# What the task requires
Return verbatim everything from the first line through the line that contains "def E(r, g, b, k=.60): return", and stop there.

———

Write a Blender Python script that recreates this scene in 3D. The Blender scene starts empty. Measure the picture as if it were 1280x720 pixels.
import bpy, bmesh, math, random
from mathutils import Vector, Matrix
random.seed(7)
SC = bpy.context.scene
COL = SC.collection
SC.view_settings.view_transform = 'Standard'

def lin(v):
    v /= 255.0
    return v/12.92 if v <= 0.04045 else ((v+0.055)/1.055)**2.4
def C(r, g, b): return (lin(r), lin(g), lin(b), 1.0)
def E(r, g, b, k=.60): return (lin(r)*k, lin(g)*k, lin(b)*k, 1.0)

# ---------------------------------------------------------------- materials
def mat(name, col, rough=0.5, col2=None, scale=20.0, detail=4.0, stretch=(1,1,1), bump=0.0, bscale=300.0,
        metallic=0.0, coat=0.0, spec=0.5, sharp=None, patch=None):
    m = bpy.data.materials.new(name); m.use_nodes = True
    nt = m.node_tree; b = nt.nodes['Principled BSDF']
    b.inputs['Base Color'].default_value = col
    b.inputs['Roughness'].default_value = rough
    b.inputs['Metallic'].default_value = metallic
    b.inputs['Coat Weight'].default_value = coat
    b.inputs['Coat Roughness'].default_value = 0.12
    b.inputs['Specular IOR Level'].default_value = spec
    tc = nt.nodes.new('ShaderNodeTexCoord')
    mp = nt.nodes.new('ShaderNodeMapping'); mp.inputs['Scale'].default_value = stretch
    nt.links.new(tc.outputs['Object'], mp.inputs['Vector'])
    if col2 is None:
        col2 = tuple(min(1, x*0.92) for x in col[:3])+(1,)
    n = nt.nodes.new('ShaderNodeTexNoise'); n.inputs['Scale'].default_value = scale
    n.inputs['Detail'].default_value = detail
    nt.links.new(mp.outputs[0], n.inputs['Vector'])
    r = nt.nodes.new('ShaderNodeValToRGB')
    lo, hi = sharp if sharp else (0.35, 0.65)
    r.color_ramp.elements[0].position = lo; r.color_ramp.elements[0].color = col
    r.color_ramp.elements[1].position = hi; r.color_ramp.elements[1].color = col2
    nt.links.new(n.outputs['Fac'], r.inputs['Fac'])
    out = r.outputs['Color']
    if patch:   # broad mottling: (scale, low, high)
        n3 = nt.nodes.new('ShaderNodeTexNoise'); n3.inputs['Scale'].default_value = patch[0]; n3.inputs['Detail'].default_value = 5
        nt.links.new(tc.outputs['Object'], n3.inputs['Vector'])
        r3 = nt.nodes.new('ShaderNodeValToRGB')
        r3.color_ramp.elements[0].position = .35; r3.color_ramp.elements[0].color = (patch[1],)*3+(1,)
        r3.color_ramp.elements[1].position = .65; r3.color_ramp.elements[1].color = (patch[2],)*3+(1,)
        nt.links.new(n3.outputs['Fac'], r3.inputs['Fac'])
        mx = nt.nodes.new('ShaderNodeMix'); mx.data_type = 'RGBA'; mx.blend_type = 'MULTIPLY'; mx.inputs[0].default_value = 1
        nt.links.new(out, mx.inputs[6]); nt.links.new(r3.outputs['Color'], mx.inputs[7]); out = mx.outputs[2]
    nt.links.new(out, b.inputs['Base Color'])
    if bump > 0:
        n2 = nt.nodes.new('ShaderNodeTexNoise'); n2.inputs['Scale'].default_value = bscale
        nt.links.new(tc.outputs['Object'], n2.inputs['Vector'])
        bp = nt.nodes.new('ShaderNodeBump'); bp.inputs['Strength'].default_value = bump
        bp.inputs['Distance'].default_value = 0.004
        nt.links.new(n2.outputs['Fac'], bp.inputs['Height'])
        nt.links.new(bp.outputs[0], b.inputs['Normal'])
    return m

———

# Exercise result
Write a Blender Python script that recreates this scene in 3D. The Blender scene starts empty. Measure the picture as if it were 1280x720 pixels.
import bpy, bmesh, math, random
from mathutils import Vector, Matrix
random.seed(7)
SC = bpy.context.scene
COL = SC.collection
SC.view_settings.view_transform = 'Standard'

def lin(v):
    v /= 255.0
    return v/12.92 if v <= 0.04045 else ((v+0.055)/1.055)**2.4
def C(r, g, b): return (lin(r), lin(g), lin(b), 1.0)
def E(r, g, b, k=.60): return (lin(r)*k, lin(g)*k, lin(b)*k, 1.0)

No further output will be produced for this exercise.